Which brings me to Deuteronomy 23. The issue is whether any given soul should be allowed to be in the company of God (which is assumed to be desirable, no matter how mean God might have been in the previous four chapters), and it turns out there are rules. Lots of rules. First verse in Deuteronomy 23: “He that is wounded in the stones, or hath his privy member cut off, shall not enter into the congregation of the Lord.” What does that mean? That means King James was one lyrical sumbitch. That’s poetry, right there. Which means it needs to be improved on in the modern era, thus: “A man whose testicles are crushed or whose penis is cut off may never join the assembly of the Lord.”

Them’s the rules, Stumpy. It doesn’t really matter if it was an accident involving loose underpants and the company table saw, or something featuring a machete and a girl named Lola and you totally had it coming. Nope. You’re out. And while we’re at it, you’re also out if you’re a dwarf, or have runny sores, or bad eyes, or a rash. You’re pretty much doomed if you’re out of plumb in any significant way, or are anything other than perfect, and we’ll get to the sin of pride in another chapter and verse.

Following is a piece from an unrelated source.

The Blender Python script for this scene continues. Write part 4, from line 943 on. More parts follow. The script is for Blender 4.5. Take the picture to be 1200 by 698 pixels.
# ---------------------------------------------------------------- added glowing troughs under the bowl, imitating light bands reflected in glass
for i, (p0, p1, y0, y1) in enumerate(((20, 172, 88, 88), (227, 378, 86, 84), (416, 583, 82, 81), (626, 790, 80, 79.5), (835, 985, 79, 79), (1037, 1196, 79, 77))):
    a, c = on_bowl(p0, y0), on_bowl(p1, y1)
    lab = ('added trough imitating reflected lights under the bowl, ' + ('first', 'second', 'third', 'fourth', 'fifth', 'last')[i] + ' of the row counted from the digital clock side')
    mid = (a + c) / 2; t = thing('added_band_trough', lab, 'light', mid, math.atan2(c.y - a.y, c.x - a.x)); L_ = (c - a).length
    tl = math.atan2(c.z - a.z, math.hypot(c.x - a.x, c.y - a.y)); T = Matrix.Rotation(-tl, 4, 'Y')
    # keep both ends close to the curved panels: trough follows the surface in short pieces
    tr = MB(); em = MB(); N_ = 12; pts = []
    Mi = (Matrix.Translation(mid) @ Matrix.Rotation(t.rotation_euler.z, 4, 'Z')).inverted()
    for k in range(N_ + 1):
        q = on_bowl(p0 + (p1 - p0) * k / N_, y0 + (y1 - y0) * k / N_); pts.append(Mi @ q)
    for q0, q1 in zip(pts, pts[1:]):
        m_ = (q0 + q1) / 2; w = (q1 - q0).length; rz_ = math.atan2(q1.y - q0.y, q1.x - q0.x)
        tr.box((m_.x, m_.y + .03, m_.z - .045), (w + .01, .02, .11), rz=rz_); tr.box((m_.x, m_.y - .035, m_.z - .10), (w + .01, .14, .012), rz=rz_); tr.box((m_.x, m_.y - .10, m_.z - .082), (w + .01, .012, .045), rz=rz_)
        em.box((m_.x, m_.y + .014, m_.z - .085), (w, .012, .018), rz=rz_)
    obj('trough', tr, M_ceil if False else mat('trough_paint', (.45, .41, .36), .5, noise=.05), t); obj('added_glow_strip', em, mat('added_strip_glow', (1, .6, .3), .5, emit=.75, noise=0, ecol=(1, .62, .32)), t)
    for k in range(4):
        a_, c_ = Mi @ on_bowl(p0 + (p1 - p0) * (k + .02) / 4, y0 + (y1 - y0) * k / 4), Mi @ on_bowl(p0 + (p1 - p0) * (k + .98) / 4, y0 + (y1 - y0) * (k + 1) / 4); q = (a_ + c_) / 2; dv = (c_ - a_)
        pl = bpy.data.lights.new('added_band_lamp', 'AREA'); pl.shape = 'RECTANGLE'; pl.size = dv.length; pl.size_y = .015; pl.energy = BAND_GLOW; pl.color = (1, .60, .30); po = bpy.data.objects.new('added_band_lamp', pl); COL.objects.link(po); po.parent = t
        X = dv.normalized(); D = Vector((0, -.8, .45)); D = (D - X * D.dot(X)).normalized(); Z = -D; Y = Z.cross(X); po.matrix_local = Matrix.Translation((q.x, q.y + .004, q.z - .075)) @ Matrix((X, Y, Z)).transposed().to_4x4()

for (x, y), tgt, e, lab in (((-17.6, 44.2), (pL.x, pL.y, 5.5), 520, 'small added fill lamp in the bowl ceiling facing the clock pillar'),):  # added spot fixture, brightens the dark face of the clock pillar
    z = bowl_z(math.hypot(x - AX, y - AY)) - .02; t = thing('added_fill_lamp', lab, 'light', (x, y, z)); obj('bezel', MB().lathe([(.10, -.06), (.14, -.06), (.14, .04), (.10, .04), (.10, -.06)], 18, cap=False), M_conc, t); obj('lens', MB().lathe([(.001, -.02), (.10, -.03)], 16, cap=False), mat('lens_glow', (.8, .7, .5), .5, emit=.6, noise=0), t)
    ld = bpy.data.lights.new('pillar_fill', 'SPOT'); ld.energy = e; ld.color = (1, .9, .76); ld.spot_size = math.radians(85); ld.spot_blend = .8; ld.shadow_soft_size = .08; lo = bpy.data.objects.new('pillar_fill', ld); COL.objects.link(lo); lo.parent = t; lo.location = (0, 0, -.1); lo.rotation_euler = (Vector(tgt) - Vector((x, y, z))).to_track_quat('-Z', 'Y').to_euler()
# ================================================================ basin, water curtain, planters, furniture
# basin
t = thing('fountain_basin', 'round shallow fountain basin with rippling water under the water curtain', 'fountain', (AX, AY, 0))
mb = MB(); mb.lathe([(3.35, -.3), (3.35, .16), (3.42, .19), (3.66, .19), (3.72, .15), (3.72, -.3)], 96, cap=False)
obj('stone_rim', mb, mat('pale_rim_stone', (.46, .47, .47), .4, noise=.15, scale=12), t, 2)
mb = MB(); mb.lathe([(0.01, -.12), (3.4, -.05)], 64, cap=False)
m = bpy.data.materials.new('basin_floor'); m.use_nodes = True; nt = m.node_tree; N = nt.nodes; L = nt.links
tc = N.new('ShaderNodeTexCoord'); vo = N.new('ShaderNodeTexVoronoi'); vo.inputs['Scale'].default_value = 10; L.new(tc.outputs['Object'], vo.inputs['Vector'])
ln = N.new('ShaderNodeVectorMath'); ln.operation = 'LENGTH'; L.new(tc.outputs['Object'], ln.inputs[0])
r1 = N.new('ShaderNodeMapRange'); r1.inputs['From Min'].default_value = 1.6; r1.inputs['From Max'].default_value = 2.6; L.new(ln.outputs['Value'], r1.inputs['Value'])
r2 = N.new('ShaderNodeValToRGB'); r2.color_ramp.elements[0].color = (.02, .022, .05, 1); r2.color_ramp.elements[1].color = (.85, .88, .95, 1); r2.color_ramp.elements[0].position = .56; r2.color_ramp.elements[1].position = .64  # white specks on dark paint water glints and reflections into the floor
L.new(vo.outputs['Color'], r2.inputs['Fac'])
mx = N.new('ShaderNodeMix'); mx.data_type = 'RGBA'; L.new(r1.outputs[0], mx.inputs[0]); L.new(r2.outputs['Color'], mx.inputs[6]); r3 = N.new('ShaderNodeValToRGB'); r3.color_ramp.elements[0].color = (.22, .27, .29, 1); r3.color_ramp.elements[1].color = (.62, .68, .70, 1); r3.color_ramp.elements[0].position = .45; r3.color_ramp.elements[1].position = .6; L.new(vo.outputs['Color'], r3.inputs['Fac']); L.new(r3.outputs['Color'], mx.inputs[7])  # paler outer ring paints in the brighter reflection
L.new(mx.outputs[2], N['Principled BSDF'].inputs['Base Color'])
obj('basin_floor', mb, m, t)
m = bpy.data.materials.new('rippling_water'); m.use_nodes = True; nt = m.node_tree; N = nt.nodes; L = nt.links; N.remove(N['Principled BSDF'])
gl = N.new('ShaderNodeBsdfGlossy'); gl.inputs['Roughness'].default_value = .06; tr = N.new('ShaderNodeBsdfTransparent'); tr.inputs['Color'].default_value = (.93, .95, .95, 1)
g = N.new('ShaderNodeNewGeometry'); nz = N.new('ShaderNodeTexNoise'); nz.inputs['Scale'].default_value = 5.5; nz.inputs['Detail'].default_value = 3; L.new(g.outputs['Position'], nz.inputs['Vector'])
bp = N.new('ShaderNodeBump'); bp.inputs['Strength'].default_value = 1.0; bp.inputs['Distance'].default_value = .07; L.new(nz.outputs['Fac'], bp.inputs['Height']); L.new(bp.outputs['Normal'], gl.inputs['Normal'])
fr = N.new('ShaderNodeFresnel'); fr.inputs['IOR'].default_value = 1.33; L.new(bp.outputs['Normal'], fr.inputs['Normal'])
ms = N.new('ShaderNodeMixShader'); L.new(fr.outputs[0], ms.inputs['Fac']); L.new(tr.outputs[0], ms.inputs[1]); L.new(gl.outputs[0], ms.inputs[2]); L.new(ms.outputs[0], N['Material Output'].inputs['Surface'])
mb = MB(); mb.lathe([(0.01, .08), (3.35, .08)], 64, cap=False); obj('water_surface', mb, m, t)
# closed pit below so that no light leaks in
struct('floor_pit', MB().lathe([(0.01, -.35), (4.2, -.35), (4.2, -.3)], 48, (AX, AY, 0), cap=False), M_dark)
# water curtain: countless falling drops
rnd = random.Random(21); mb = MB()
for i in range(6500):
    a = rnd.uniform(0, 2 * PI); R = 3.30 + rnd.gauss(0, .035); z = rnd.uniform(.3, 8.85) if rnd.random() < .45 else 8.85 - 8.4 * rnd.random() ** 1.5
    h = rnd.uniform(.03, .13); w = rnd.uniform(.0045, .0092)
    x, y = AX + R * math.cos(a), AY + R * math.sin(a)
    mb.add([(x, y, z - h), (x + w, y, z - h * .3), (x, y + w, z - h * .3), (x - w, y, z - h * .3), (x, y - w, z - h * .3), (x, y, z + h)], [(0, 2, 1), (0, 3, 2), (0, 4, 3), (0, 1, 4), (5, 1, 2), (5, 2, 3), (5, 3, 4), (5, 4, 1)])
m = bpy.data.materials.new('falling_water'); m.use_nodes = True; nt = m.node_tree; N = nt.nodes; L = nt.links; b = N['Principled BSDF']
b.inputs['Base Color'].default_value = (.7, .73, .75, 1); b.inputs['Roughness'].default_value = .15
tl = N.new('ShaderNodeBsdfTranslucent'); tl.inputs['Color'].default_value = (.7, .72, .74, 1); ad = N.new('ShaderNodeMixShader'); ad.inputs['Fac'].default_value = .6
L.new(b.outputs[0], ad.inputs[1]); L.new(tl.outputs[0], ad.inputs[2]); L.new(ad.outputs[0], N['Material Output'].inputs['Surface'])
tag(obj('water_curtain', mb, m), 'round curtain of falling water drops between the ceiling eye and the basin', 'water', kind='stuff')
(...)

This is the kind of religion we’re enshrining here in the U.S.A., or at least Indiana and some nineteen other states. By George Washington, you’re free to make any old cake you want. But if you want to stay on the right side of the Lord, you’d best ask your customers to drop their drawers before you do any sellin’. I’m not going to Hell because I hate to travel, but you–you’d better not take any chances.